Hybrid enterprises must align on-premise PAM strategies with cloud-native identity controls to create consistency.
Human and Machine Privilege Must Be Unified
The future of PAM is not about choosing between human or machine control. It is about unifying them under a single visibility and governance model.
Security teams need dashboards that show all privileged identities, regardless of type. Risk scoring should include both interactive logins and automated API calls. Incident response playbooks must cover compromised service accounts as thoroughly as compromised employees.
In the hybrid enterprise, humans and machines collaborate constantly. Developers trigger pipelines. Pipelines deploy services. Services interact with databases.
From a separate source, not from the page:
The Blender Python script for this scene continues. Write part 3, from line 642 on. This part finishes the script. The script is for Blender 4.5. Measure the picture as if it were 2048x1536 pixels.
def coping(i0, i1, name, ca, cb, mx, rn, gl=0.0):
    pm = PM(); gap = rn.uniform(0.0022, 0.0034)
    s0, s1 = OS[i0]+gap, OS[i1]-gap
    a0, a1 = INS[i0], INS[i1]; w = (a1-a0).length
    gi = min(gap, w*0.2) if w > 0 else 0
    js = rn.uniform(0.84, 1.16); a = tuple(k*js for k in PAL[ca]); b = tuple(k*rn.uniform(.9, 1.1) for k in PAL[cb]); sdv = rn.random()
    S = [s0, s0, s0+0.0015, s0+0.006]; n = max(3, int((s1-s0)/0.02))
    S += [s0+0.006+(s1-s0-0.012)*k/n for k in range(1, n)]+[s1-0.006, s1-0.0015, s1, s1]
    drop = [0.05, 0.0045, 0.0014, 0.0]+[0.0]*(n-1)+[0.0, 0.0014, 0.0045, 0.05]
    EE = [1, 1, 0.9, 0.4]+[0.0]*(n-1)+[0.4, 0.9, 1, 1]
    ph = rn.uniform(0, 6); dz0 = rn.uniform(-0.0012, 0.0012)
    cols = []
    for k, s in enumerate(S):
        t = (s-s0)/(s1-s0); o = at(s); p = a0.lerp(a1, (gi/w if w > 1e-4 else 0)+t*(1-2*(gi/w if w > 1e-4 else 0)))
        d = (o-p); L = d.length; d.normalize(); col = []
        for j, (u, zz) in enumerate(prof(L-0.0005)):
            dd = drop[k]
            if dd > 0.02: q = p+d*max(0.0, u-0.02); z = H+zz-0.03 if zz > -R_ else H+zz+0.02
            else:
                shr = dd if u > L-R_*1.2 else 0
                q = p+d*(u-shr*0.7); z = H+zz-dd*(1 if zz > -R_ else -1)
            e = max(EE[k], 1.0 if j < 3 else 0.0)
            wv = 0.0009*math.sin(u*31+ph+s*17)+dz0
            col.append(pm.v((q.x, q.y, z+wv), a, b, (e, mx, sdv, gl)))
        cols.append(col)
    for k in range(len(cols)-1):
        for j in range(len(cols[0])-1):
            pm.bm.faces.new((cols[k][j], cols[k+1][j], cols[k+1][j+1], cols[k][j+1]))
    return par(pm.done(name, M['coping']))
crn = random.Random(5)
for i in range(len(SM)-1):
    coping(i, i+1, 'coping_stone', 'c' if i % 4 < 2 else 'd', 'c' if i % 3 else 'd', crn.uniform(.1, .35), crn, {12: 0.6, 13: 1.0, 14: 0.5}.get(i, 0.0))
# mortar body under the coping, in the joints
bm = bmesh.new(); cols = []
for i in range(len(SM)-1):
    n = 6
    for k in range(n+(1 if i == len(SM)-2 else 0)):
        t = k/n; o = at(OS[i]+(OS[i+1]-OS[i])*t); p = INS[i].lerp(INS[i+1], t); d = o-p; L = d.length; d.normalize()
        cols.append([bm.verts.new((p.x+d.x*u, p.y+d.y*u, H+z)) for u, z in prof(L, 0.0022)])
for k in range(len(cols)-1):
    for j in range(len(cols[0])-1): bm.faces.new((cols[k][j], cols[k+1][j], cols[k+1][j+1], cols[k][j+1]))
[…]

AI agents process data and trigger workflows.
Privilege flows continuously between these entities, and Managing them separately no longer reflects reality.
A Strategic Shift for 2026 and Beyond
As digital transformation accelerates, machine identities will continue to grow faster than human identities. Automation, AI, IoT, and cloud-native applications will multiply the number of privileged accounts dramatically.
Organizations that continue treating PAM as a human-only solution will struggle to control risk.
The hybrid enterprise requires a broader mindset. Privilege must be treated as a dynamic resource issued temporarily, monitored continuously, and revoked automatically when no longer needed.
- Human privilege demands oversight and accountability.
- Machine privilege demands automation and lifecycle control.
- Both demand visibility.
In the coming years, the strongest security programs will not simply protect admin passwords. They will manage the entire privilege ecosystem, across people, workloads, services, APIs, and intelligent agents.
Because in the hybrid enterprise, privilege does not belong to humans or machines alone, it belongs to the system, and the system must be secured as a whole.